A Folha de S. Paulo veio com o título “FHC diz que aposentado antes dos 50 é ‘vagabundo’”. E forneceu um dado: “O total de aposentados e pensionistas do INSS com menos de 50 anos de idade era de 1.933.134 pessoas em dezembro de 1997”.

O Globo, que institucionalmente se arrepia só de pensar em oposicionismo a um governo como o de FHC, pôs em manchete na capa: “FH diz que é vagabundo quem se aposenta antes dos 50 anos”. E repetiu na página 8: “FH: quem se aposenta antes dos 50 é vagabundo”.

Os meios de comunicação brasileiros enfrentam muitos problemas, como se tem procurado mostrar, há dois anos, em inumeráveis páginas deste OBSERVATÓRIO. Há uma relação viciosa entre as falas públicas do presidente da República – que carrega em seus atos, gestos e palavras tremenda responsabilidade – e a produção de manchetes.

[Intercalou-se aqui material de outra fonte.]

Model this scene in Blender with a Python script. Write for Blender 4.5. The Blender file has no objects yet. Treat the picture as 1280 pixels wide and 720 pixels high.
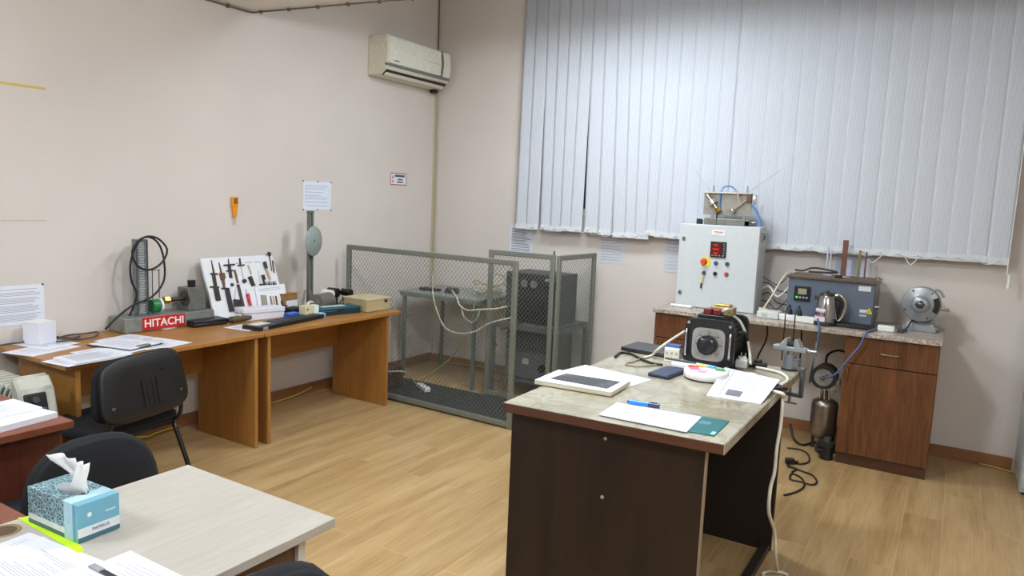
import bpy, bmesh, math, random
from mathutils import Vector, Matrix
rnd = random.Random(7)
sc = bpy.context.scene
col = sc.collection
# ---------------------------------------------------------------- camera
FPX = 905.067
CAM = Vector((4.47926, -5.78073, 1.65991))
YAW, PITCH, ROLL = 0.547958, 0.120558, 0.0414292
_f = Vector((-math.sin(YAW)*math.cos(PITCH), math.cos(YAW)*math.cos(PITCH), -math.sin(PITCH)))
_r0 = Vector((math.cos(YAW), math.sin(YAW), 0)); _u0 = _r0.cross(_f)
_r = math.cos(ROLL)*_r0 + math.sin(ROLL)*_u0
_u = -math.sin(ROLL)*_r0 + math.cos(ROLL)*_u0
cd = bpy.data.cameras.new('camera'); cam = bpy.data.objects.new('camera', cd); col.objects.link(cam)
cd.sensor_width = 36; cd.lens = 36*FPX/1280; cd.clip_start = .05; cd.clip_end = 60
R3 = Matrix((_r, _u, -_f)).transposed()
cam.matrix_world = Matrix.Translation(CAM) @ R3.to_4x4()
sc.camera = cam
def at(px, axis, val):
    """point of the plane axis=val seen at photograph pixel px"""
    d = _f + _r*(px[0]-640)/FPX - _u*(px[1]-360)/FPX
    i = 'xyz'.index(axis)
    return CAM + d*((val-CAM[i])/d[i])
# ---------------------------------------------------------------- light
w = bpy.data.worlds.new('world'); sc.world = w; w.use_nodes = True
w.node_tree.nodes['Background'].inputs[0].default_value = (.02, .03, .06, 1)
w.node_tree.nodes['Background'].inputs[1].default_value = .3
def lamp(name, loc, sx, sy, power, color=(1, .97, .93), rot=(0, 0, 0)):
    l = bpy.data.lights.new(name, 'AREA'); l.shape = 'RECTANGLE'; l.size = sx; l.size_y = sy
    l.energy = power; l.color = color
    o = bpy.data.objects.new(name, l); col.objects.link(o); o.location = loc; o.rotation_euler = rot
CW = (.85, .94, 1)
def globe(name, loc, power, r=.13):
    l = bpy.data.lights.new(name, 'POINT'); l.energy = power; l.color = CW; l.shadow_soft_size = r
    o = bpy.data.objects.new(name, l); col.objects.link(o); o.location = loc
globe('ceiling_light_middle', (3.05, -3.1, 2.82), 48, .1)
lamp('ceiling_panel_middle', (3.05, -3.1, 2.91), .4, .4, 16, CW)
globe('ceiling_light_back_left', (1.3, -6.2, 2.78), 34, .16)
globe('ceiling_light_back_right', (5.6, -5.6, 2.78), 54, .16)
globe('ceiling_light_by_blinds', (2.4, -1.6, 3.12), 5, .2)
lamp('fill_light_left', (1.3, -4.9, 2.9), .6, .6, 10, CW)  # added fill light, evens the brightness of the left side; no real fixture
lamp('ceiling_panel_back_left', (1.3, -6.4, 2.9), .6, .6, 26, CW)
lamp('ceiling_panel_back_right', (5.0, -5.6, 2.9), .6, .6, 34, CW)
lamp('ceiling_panel_by_blinds', (2.3, -1.5, 3.2), .9, .35, 36, CW)
sc.view_settings.view_transform = 'Standard'; sc.view_settings.look = 'None'
sc.view_settings.gamma = 1; sc.view_settings.use_curve_mapping = False
sc.view_settings.exposure = .4
sc.cycles.max_bounces = 8; sc.cycles.diffuse_bounces = 5
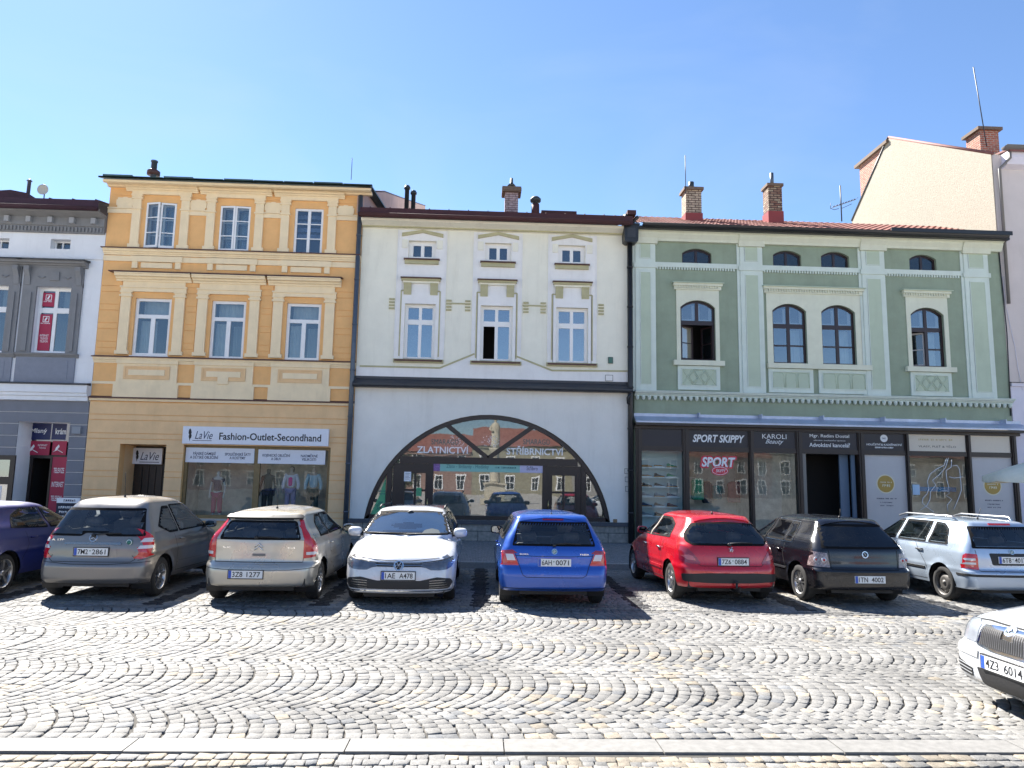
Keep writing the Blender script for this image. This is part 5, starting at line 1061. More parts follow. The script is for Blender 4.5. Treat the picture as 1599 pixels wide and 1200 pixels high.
while x > XL0: mb.box(x-.08, x+.06, D-.24, D-.115, zt+.22, zt+.40, mat('pale_grey_bracket', (.32, .33, .35), .9)); x -= .66
x = XL1-.1
while x > XL0: mb.box(x-.03, x+.03, D-.115, D-.07, zt-.02, zt+.12, M_gg); x -= .11
mb.build('cornice', HL)
purp = mat('dark_purple_sheet', (.050, .020, .032), .78, noise=.3, nscale=4)
roof(HL, XL0, XL1-.03, [(-.55, ze-.06), (-.50, ze+.24), (.3, ze+.40), (6, ze+1.2)], purp, .7); gutter(HL, XL0, XL1-.05, D-.56, ze-.03, .10, purp)
for w in A_: window(HL, rect(*w), M_gw, [(.35, .42, 0, 1)], rec=.25, fw=.04, rev=.35)
G_lf = glass('office_pane', refl=.18, trans=.6)
for k, w in enumerate(W2):
    a, b, c, d = w; window(HL, rect(*w), M_wh, [(.44, .54, 0, 1), (0, 1, .62, .70)], rec=.15, fw=.09, rev=.35, gm=G_lf, curt=[(M_cu, .55, .95, .7, 1)])
magenta = mat('crimson_vinyl', (.36, .015, .06), .5, noise=.05)
a, b, c, d = W2[0]; W_ = b-a; H_ = d-c
for k, (e0, e1, f0, f1, lab) in enumerate(((.10, .44, .72, .93, 'square crimson poster with a bird logo in the upper pane of the grey window'), (.08, .43, .05, .60, 'tall crimson poster with logo and white words in the lower pane of the grey window'))):
    x0, x1, z0, z1 = a+e0*W_, a+e1*W_, c+f0*H_, c+f1*H_; Y_ = D+.14; t = thing('window_poster', lab, 'poster', (x0, Y_, z0)); q = MB(); q.box(x0, x1, Y_, Y_+.01, z0, z1, magenta); q.build('sheet', t)
    s = x1-x0; cz = z1-s*.42; cx = (x0+x1)/2; q = MB(); ring(q, rect(cx-s*.26, cx+s*.26, cz-s*.26, cz+s*.26), .018, Y_-.003, Y_, wht); q.prism([(cx-s*.14, cz-s*.12), (cx-s*.02, cz-s*.16), (cx+s*.12, cz+s*.1), (cx+s*.06, cz+s*.2), (cx-s*.08, cz+s*.02)], Y_-.004, Y_, wht); q.box(cx-s*.2, cx+s*.22, Y_-.004, Y_, cz-s*.24, cz-s*.20, wht); q.build('logo', t)
    scrawl(t, cx, cz-s*.36, s*.8, s*.1, Y_-.001, wht)
    if k: lettering(t, 'INTERNET\nTELEVIZE\nTELEFON', (cx, Y_-.001, z0+(z1-z0)*.33), wht, width=s*.7, height=(z1-z0)*.22)
# recessed corner shop entrance
a, b, c, d = DR; mb = MB(); l = rect(a, b, c, d); mb.add([(a, D+.35, c), (a, D+.78, c), (a, D+.78, d), (a, D+.35, d)], [(0, 1, 2, 3)], M_gw); mb.add([(b, D+.35, c), (b, D+.78, c), (b, D+.78, d), (b, D+.35, d)], [(0, 1, 2, 3)], M_gb); mb.add([(a, D+.35, d), (b, D+.35, d), (b, D+.78, d), (a, D+.78, d)], [(0, 1, 2, 3)], M_gw); mb.build('door_recess', HL, fix=False)
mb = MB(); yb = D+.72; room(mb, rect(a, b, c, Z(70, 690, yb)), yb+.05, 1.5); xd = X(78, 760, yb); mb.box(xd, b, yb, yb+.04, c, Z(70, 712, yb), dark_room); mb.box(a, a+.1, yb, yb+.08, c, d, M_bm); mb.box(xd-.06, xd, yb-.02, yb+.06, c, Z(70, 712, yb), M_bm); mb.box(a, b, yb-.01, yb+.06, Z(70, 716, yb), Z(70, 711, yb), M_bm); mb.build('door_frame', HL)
nb = mat('dark_blue_sign', (.010, .02, .10), .45); Y_ = D+.71
for k, (p0, p1, q0, q1, s, m, lab) in enumerate(((43, 80, 661, 687, 'Mlsný', nb, 'dark blue sign with white word over the left half of the recessed entrance'), (82, 104, 661, 687, 'krám', nb, 'dark blue sign with the second white word over the recessed entrance'), (43, 78, 689, 711, None, magenta, 'crimson sign with a white bird emblem above the open dark doorway'), (82, 104, 689, 711, None, magenta, 'crimson sign with half a bird emblem at the right of the recessed entrance'), (79, 102, 714, 800, 'TELEVIZE\n\nINTERNET\n\nTELEFON', magenta, 'tall crimson window panel with white words beside the dark doorway'))):
    x0, x1, z0, z1 = rr(p0, p1, q0, q1, Y_); t = thing('entrance_sign', lab, 'sign', (x0, Y_, z0), group='signs in the recessed entrance'); q = MB(); q.box(x0, x1, Y_-.02, Y_-.001, z0, z1, m); q.build('panel', t); w = x1-x0; h = z1-z0
    if s and k < 4: lettering(t, s, (x0+w*(.5 if k == 0 else .62), Y_-.021, (z0+z1)/2), wht, width=w*(.68 if k == 0 else .75), height=h*.36, bold=.02)
    elif k == 4: lettering(t, s, (x0+w*.5, Y_-.021, z0+h*.5), wht, width=w*.8, height=h*.6, bold=.01)
    else:
        q = MB(); cx, cz = x0+w*(.25 if k == 2 else .4), (z0+z1)/2; s_ = .11; q.prism([(cx-s_*.8, cz-s_*.9), (cx-.2*s_, cz-s_*.6), (cx+s_*.5, cz+s_*.4), (cx+.2*s_, cz+s_), (cx-s_*.5, cz+.1*s_)], Y_-.024, Y_-.02, wht); q.tube([(cx-s_*1.2, Y_-.022, cz-s_*1.1), (cx, Y_-.022, cz-s_*.5), (cx+s_*1.5, Y_-.022, cz-s_*1.3)], .012, wht, 5); q.build('logo', t)
        if k == 2: lettering(t, 'INTERNET\nTelevize', (x0+w*.68, Y_-.021, cz+.05), wht, width=w*.42, height=h*.3)
mb = MB(); xh, zz1 = at(36, 712, D+.3); zz0 = ZP+.05
mb.box(xh-.72, xh, D-.06, D-.01, zz0, zz1, M_bm); dl = mb.build('door', HL); mb = MB()
for f0, f1 in ((.72, .94), (.38, .62), (.06, .28)): mb.box(xh-.58, xh-.14, D-.066, D-.0605, zz0+f0*(zz1-zz0), zz0+f1*(zz1-zz0), glass('door_pane', (.10, .12, .13), .3, .1))
mb.build('pane', dl); t = thing('paper_notice', 'white paper notice on the open glazed door leaf of the grey house', 'notice', (xh-.4, D-.08, zz0+1)); q = MB(); q.box(xh-.55, xh-.30, D-.072, D-.068, zz0+.42*(zz1-zz0), zz0+.60*(zz1-zz0), wht); q.build('sheet', t)
plate('wall_box', 'small grey utility box on the blue-grey wall beside the orange house', 'utility box', 115, 128, 667, 678, mat('grey_box', (.25, .27, .30), .6), None, th=.10)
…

No caso, entretanto, não houve despautério. Não existia, jornalisticamente, outra manchete a dar. O que o presidente disse – por infelicidade na formulação ou ato falho, cada um interprete como quiser – era o tópico principal. A menos que se preferisse abordar assunto diferente no título principal. Os jornais, é preciso dizer, não deixaram de reportar outros tópicos do discurso com que Fernando Henrique defendeu seu governo. Os jornalistas não foram vagabundos (em geral não são, não é esse seu problema). Nem os jornais, no caso específico, foram preguiçosos.

Absurdo teria sido ocultar ou disfarçar o pensamento mal formulado, que ainda em 2 de junho era “retificado” publicamente pelo senador Antônio Carlos Magalhães.